When all the notes are placed, walk around the room (or point around the picture) together and say each word out loud. Do it twice.

Classroom variant: Hand out one vocabulary card per child. Call out a word in Arabic — whoever has that card holds it up and says it. Then they go stick it on the matching part of the bedroom drawing on the board.

Mini-dialogue, if there's time:

You point to the pillow and ask: "شو هاي؟" (Shu hay?) — "What's this?" Child answers: "وِسادة!" (wisadeh!) Switch — they ask, you answer. Go through 3–4 things.


Block 5: Tiny reading (3 min)

Goal: Read three words today, with their pictures.

Show the child these three words side by side:

Arabic Picture Say it
تَخت
🛏️ takht
كِتاب
📖 kitab
لُعبة
🧸 lu'beh

Have them point to one — say it. Then another — say it. Then mix up the order and do it again.

In the workbook, this is the row that says "I can read these words." Three checkmarks today.


Block 6: Goodbye & try at home (3 min)

Goal: End warmly and seed home practice.

Script:

Say: "يَلّا، مع السَّلامة! ونام مْنيح!" (Yalla, ma'a as-salaama! W-naam mneeh!) — "Okay, goodbye! And sleep well!"

Tonight at home (tell the child):

When you go to bed tonight, say goodnight to three things in your room — in Arabic. "تُصبِح عَلى خَير، يا تَخت." (Good night, bed.) "تُصبِحي عَلى خَير، يا وِسادة." (Good night, pillow.) "تُصبِح عَلى خَير، يا ضَوّ." (Good night, light — then turn it off.)

It's silly. That's the point. Silly sticks.

For parents: Leave the sticky notes up for the whole week.
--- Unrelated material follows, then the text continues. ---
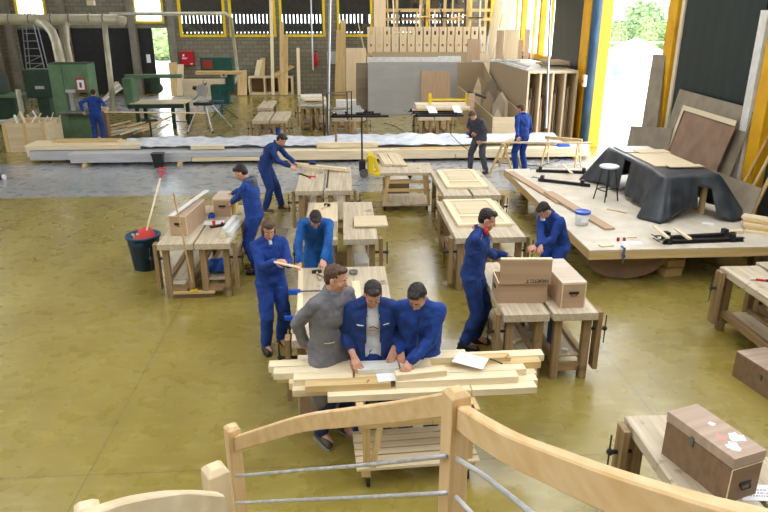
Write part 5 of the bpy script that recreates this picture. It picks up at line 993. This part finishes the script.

Every time your child walks into their room, the words are right there. By Session 22, they'll be reading them without thinking.


After this session


Teacher / Parent observation notes (formative — not graded)

Watch for, this session:

Observation What it suggests
🟢 Child labels 4+ objects in their room without prompting Vocabulary is sticking; they're connecting word to thing
🟡 Child needs the sticky note to remember the word Typical. The note IS the scaffold — that's what it's for
🟠 Child resists saying the words out loud Fine. Let them point silently this week. The words are still landing. Try again with a song or a game next session

Heritage-specific watch: if a heritage child uses a different word for something (like سَرير for bed), that's a 🟢 — they're bringing real family Arabic into the room. Honor it.

No grading. No tests. Just notice and remember.